A SHOWCASE of African talent and creativity through music, arts and entrepreneurship drew crowds from the local Islington community and further afield to Ringcross Community Centre in north London earlier this month.

Designed to promote cultural exchange and understanding between communities, the Go Africa Cultural Festival was organised by Anemp & Co Solutions Ltd, an events management and planning company which also owns the Fashion4Africa brand.


“Go Africa is a movement to mobilise the African and Caribbean creative communities, particularly those in the north London area, to come together to showcase talent, art, culture and education,” said Anna Njie, founder of the festival.

“The annual summer community-led cultural festival brought together a wealth of local and national talent with African heritage showcased for over 12 hours and for all ages and genres of our communities.”

The event, which took place last month, secured support from the Mayor of London through the Culture Seeds programme called Africa In London, and the north London charity The Pilion Trust.

Somali-born Mayor of Islington Councillor Rakhia Ismail, a special guest, was among those who attended the festival.

PICTURED: The Worshipful the Mayor of Islington, Cllr Rakhia Ismail, takes a look at the products showcased at the event

Cllr Ismail explained that she came to England as a refugee in the 1980s and, despite English being her second language, was able to rise up the ranks to become elected to Islington Council in 2012.

“In the beginning, you will get help but when you want to aim higher, the doors are closed,” she said.

She has worked for more than 20 years in the voluntary sector and is also the founder of Back 2 Basics Create, a charity supporting hard-to-reach women and mothers.

INDEPENDENT BUSINESSES: ‘Fraizup’ by Doris Kebehi, one of the many small business owners who exhibited their wares at the event

“Africa is one of the greatest continents in the world,” she told visitors to the Go Africa event.

“Africa is so rich in minerals, culture and history.
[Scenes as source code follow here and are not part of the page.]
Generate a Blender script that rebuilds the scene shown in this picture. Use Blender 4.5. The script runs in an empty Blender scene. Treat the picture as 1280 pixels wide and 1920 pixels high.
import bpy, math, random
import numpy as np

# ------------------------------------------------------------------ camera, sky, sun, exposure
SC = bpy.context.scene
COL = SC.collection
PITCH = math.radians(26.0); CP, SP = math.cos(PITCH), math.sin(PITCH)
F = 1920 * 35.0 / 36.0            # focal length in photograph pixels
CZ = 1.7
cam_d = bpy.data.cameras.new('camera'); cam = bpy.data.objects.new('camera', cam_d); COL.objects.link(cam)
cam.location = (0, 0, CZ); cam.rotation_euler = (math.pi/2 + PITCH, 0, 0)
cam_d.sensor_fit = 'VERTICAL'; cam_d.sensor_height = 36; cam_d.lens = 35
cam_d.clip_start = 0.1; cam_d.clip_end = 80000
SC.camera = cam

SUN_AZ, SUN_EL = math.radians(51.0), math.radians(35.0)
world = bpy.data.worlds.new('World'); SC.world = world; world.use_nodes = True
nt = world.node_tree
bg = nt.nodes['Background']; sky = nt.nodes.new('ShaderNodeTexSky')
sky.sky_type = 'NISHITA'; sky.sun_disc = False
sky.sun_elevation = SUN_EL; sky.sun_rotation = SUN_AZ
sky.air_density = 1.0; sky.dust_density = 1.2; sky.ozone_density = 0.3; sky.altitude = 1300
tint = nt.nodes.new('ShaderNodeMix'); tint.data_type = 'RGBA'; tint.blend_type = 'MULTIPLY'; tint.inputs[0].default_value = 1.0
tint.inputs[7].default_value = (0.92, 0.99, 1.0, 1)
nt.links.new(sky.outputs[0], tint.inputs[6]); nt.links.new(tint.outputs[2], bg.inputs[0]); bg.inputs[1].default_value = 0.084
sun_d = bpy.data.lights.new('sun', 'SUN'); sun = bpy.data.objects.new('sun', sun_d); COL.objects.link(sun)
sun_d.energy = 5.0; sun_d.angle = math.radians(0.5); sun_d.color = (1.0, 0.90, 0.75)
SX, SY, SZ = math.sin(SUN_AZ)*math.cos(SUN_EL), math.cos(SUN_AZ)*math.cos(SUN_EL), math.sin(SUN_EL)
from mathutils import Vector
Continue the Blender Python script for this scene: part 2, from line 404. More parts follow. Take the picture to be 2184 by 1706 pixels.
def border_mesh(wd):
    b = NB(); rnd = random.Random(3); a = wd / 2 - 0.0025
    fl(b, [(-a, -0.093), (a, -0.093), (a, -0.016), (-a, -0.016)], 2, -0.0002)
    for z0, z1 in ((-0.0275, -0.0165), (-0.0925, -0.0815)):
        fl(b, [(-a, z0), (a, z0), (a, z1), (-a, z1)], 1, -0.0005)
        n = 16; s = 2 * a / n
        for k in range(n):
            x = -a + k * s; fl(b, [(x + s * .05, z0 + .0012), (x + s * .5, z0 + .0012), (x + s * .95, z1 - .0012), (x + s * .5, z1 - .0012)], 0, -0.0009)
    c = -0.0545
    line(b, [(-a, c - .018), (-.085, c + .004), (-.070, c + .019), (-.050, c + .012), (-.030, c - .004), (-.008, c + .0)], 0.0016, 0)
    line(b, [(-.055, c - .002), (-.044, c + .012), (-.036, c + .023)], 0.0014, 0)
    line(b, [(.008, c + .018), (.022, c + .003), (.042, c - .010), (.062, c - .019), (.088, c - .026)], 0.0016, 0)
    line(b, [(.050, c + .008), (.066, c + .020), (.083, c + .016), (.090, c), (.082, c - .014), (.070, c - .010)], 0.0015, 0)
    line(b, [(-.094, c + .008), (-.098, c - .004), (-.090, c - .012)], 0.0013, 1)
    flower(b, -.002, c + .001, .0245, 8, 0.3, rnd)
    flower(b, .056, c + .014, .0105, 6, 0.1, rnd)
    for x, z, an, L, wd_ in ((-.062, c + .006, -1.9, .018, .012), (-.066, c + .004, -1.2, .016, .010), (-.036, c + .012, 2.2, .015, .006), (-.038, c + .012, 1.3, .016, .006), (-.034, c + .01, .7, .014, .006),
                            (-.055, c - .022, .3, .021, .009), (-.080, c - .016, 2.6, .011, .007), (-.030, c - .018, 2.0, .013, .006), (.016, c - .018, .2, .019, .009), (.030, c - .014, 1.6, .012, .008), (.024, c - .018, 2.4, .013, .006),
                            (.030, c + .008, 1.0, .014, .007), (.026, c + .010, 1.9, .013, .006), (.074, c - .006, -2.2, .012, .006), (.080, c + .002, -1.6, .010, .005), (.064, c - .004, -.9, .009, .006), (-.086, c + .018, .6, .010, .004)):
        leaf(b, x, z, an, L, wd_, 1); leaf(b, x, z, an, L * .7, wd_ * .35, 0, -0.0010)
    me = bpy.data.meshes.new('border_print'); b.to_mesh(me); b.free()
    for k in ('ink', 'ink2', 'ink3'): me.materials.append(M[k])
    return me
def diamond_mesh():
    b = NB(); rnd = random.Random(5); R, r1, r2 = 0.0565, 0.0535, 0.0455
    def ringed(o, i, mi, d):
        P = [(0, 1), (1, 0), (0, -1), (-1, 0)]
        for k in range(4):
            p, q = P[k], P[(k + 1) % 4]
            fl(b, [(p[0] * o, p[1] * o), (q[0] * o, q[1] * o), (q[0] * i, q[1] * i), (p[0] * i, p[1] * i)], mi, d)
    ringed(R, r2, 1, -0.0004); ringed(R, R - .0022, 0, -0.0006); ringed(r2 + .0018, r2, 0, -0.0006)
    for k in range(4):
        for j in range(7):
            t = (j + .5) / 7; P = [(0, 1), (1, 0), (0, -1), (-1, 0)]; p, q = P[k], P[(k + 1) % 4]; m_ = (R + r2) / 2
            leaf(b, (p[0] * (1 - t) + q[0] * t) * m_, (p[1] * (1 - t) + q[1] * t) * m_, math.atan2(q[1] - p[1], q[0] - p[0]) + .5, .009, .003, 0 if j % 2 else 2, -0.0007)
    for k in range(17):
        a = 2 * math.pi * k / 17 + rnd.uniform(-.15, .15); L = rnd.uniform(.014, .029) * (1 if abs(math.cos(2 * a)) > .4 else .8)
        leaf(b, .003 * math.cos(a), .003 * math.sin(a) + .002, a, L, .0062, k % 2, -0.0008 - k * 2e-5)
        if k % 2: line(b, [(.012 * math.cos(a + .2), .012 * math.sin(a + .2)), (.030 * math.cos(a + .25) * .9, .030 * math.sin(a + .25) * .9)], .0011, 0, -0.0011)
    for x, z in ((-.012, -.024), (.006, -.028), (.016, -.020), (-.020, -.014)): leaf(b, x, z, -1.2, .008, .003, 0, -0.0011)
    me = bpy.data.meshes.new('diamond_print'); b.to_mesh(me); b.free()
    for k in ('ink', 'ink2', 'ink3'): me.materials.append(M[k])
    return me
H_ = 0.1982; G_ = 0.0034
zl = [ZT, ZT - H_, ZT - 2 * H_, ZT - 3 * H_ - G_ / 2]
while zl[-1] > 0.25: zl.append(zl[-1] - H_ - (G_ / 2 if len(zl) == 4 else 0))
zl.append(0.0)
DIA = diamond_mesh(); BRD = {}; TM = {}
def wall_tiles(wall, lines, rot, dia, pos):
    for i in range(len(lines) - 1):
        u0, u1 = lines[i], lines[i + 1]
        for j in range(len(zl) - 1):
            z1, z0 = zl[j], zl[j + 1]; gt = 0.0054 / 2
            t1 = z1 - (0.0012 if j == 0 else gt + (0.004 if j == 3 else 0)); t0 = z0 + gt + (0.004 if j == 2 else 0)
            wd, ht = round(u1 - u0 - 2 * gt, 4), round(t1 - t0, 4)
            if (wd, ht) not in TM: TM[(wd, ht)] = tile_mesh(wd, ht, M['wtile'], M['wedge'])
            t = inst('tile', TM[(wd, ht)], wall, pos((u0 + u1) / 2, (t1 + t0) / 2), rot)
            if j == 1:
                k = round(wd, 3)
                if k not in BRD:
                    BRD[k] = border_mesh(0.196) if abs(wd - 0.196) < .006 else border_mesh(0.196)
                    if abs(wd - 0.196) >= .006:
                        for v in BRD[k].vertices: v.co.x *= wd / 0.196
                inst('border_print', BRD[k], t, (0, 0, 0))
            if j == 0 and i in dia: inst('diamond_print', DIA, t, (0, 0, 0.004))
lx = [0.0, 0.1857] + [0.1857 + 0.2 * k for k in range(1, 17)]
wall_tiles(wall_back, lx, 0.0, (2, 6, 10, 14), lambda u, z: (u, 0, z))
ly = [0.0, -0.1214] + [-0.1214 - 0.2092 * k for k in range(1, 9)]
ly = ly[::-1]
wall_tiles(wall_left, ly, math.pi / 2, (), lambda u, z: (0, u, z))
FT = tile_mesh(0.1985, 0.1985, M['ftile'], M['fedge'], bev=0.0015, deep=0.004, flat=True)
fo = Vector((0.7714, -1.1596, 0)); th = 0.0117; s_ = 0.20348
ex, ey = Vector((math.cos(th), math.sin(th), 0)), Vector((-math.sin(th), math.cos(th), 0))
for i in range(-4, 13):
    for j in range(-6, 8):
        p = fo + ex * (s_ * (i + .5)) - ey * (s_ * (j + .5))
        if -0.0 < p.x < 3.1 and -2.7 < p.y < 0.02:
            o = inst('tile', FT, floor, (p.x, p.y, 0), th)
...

We need to think about where we come from and where we are heading.

“Lots of young people in England who are Africans, from the West Indies to the African continent, have lost their identities. It is up to us to instil that identity.”

The festival featured a marketplace of independent businesses promoting everything from health products to African-inspired jewellery.

“The marketplace was designed to be a one-stop shop where people can buy original and first-hand handcrafts, natural skincare products,” said Njie. “For art lovers there was a big African art gallery from Shallman Art selling everything from powerful landscape paintings to acrylic on canvas.”

Interaction was a key part of the event and entrepreneurs had the opportunity to share with those who attended how they had positively challenged adversity and channelled their creative passions to produce something from which others could benefit.

This included words from Carol Moses, the founder of Portabello Tom, who produces charm bracelets, gemstones, chakra beads and healing stones. These products were her way of honouring the memory of the daughter she lost to meningitis.

CUISINE: Go Africa Founder Anna Njie dishes out jollof rice to visitors at the Go Africa event cooked by her aunt

Aspiring writers got a chance to hear from best-selling author Daniella Blechner of Conscious Dreams Publishing.

She talked about her journey of determination from being an aspiring writer to a celebrated writer and publisher. Would-be writers were invited to connect with her and meet other writers, including 13-year-old novelist M. Angel, who is well on the way to becoming a professional writer. Visitors tried their hands at cake decorating during the Healthy Cup Cake workshop by Toyah Ajalah of Visioncreationz, and Kekeli drummers staged a workshop with performances from dancers.

Fashion4Africa 2019 award winner Massassi Batique used the platform to celebrate the strides made in African design and treated guests to a mini fashion show on the day.

Children enjoyed face-painting sessions, while organisations After My Kind and Murray The Milkman were on hand to support young adults and children with workshop sessions promoting positivity.

There was entertainment and a range of African foods available for meat eaters and vegetarians, including grilled spicy pepper, chicken and jollof rice, to be washed down by homemade sorrel and ginger juice. Music during the event came from a variety of artists, including Ethiopian singer Hanisha Soloman.

The evening procession included a live performance by Mosi Conde, with Virtuoso Kora Play and singing from Guinea’ in collaboration with Sudanese jazz flautist Ghandi Adam and percussion by Diallo.

If that was not enough, a performance followed by South African composer and musician Lucien Windrich and the eVoid Band; James PB vocalist and guitarist from Emo funk band Little Things; Brendon Pickett on piano and keyboard with the band Full Action Family; Mona Daniel, drummer and percussionist of African Dance Company Adzido, and Eritrean born singer Betty Alehayehu.

Plans are being developed for Go Africa to become an annual summer community led cultural festival.